Manchester by the Sea (Dir. K. Lonergan). 2016.

with Casey Affleck, Michele Williams, Kyle Chandler, Lucas Hedges.


“I just can’t beat it” admits Lee Chandler (Casey Affleck), a downcast man who had suffered inconsolable loss already when his brother dies and leaves him in charge of his nephew , 16 year old Patrick (Lucas Hedges) .

Patrick lives in Manchester by the Sea where he assumed his father’s boat business would slip into his hands one day, just as easily as he juggles several girlfriends at once.  However, the Chandler temper sometimes gets the better of him, and like his uncle Lee, he can suddenly turn violent, as it does in a fracas on the ice during hockey practice.
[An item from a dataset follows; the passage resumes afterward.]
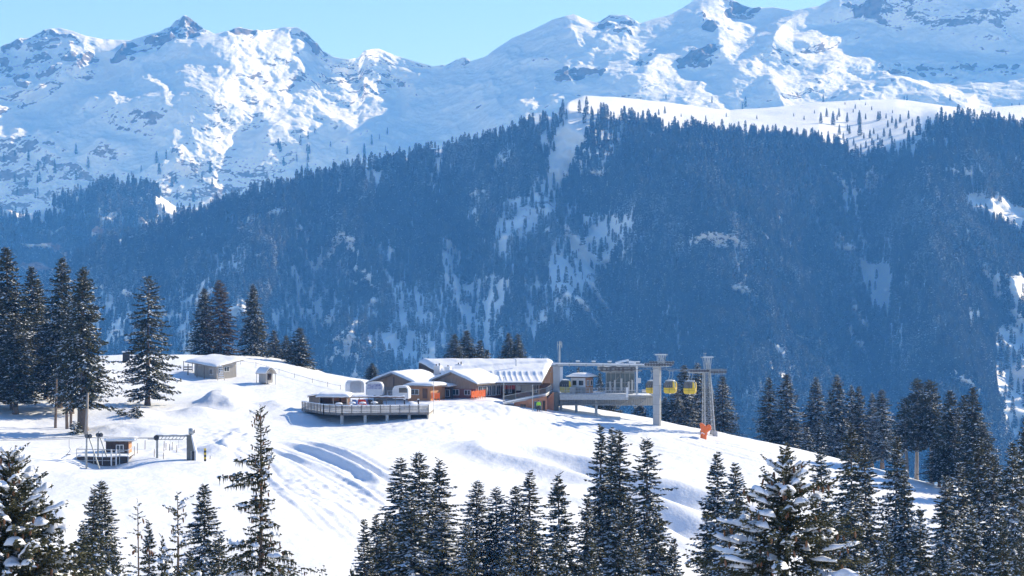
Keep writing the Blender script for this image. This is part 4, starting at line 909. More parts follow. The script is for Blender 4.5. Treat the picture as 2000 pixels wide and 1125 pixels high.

The movie unfolds gracefully with a series of vignettes that frame Lee’s life as a handyman in a multiple dwelling where he deals with the usual plumbing mistakes, wiring malfunctions and other things that can make tenants cross and defensive.  We learn about Lee’s previous happier days with his wife and three children and as we travel back and forth in time, the relationship with his brother John and his nephew Patrick becomes clear.

Lonergan’s brilliance comes in flashes of dialogue between siblings who take responsibility for each other even when they’d rather not.  He has a dark palate brightened by flashes of humor. There is a comic scene where the director appears as a buttinsky questioning Lee’s parenting style when he argues with his nephew on the street.  Lee grows into his role as a protector and guardian of Patrick.  Patrick resists, yields, and is ultimately swayed to the similarity between this man and his father who has just died.


Casey Affleck, Lucas Hedges

Lucas Hedges as Patrick is superb, as are all the supporting cast especially Michelle Williams. Her key scene leads the path to redemption for Lee.  There are also beautifully structured scenes with Matthew Broderick as an Evangelical Christian recently hooked up with Patrick’s recovered mother.  And the band rehearsals with Patrick and his fellow musicians reflect the ugly power plays of teens.

If I have one complaint about the movie, it is that the music overwhelms at times as if grandly underlining the sorrow of certain scenes.

But overall, Lonergan has pulled off another beautifully written, well directed, and expertly acted movie, joining his other excellent movies, You Can Count on Me and Margaret.